Thursday 8 May 2014

Approaching the Land

We live in a world, among people and animals and plants and streams and rocks and all manner of things.  So we know where we live, right?  We have a working knowledge of the place we live?  You would think so, but this is far from a certainty.  How we approach it, or don't, determines both out experience of it and our knowledge of it.  What do you truly know about the world around you?  How do you approach the world around you?  How do you approach the Land?

I would postulate that there are three main ways people approach the world around them.  These might be a bit oversimplification, or they might adequately describe the human approach.  My observation shows them to be fairly encompassing.

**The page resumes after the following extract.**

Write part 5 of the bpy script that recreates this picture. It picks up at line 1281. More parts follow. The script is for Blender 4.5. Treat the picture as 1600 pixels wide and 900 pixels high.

1) To Let the World Happen to You

In my observation, this is the most common.  It is an approach of not approaching.  Most people don't approach the world, they let the world approach them.  They go through life just trying to go through life, and learn of the world by how it collides with them, often in cross purposes to how they are trying to go through life.  Their experience of the world is that of opposition, that which is trying to stop them, delay them, irritate them, upset them.  As such, the world outside their skin becomes the enemy, something to fight against, the strive against.  Whole religious doctrines have been built off this view of the world, and are a result of choosing not to approach the world, to let the world happen to you.

2) To Seek What is Known to You

This approach is a very academic approach. You start with what you know, what you've learned, what you believe, what you think is true.  Your truth.  You take that idea, and look for the proof in the world around you.  If you find it not to be true, find proof that it isn't true, or don't find it where you expect to, you refine your idea, research a new idea, or come up with a new truth.  Rinse and repeat.  This is an abstract and symbolic way of approaching the world, because you start with something abstract or symbolic, something you believe to be Truth but don't have the experience yet to apply, then test it and find what it looks like, or doesn't look like, in the world around you.  Much of the application of scientific method uses this approach, where the theory starts in the abstract and in equations or calculations, and is then tested to see if it is true.  A lot of market research also takes this approach.

Unlike the first approach, this approach sees the world as a test bed, not as an enemy.  The world becomes that which will aid me in refining my Truth, distilling it down to its essence.  Truth becomes the driving force, and both that within my skin and without becomes the tools to obtain it.

3) To Observe the World and Find What It Teaches

The third approach is to assume nothing.  Presume you don't know anything and go out to see what the world will show you and tell you.  This doesn't mean dismissing what you know or not taking it into account, but observing the world and using it to understand what you already know.  Instead of, I know the he East means this, so what does that tell me about it, this approach is to say, if I knew nothing about the East, and I look to it and think about it and observe what is there, what would I see, and what would that tell me about what I already know or think I know?  Instead of, this is a green ash and I know these things about ash trees so how does that apply to what I'm seeing, this approach is to say, I know this is an ash, but if I did not and if I knew nothing about it, what would I see before me now, what would I learn, then, what does that say and show me about what I already knew?

In this approach, the world isn't the enemy nor the test bed, it's the teacher, showing us what is truly there.  Our Truth is refined and distilled as a byproduct rather than the goal, the goal it to know the world, the Land, around us, to understand our place in it, and to learn what it would teach whether that is relevant to what we already knew or thought we knew or isn't.

You can likely tell from my wording my thoughts on each approach, but I want to be clear, none of them are bad.  We each approach the world the way we know and can, though if aware of how we do, we have the option of changing it.  These three approaches are all acceptable approaches, and the results aren't necessarily better or worse than each other, just different.  It depends a lot where you want to go in life and what you are comfortable with.

That said, the third approach is the one I tend to recommend, the one I encourage when asked, and the one I try to take for myself.  The results of it are the results I want in my life and in the world around me, and results I'm biased for when encouraging others.

What is your heart, where do you want to go, what do you want out of life, the world, the Land?

FFF,
~Muninn's Kiss

1 comment:

  1. As I've moved through life I can say that I've approached the world at different times in all 3 of these ways, but I confess mostly in the first way and the last way very rarely. I'm trying to live more with a mind that says 'with' instead of 'against'. I want to live with the world. Give and take. See the world as my home and partner and not my opponent. And this is quite difficult.

    If an organism is met with hostility early in its existence and with unceasing frequency for much of its formative period then the organism can't really help but be prepared to defend itself or rather operate with the approach that it must defend itself from the world. And this is my predicament. The first step is realizing that the world is not a gauntlet which I must suffer.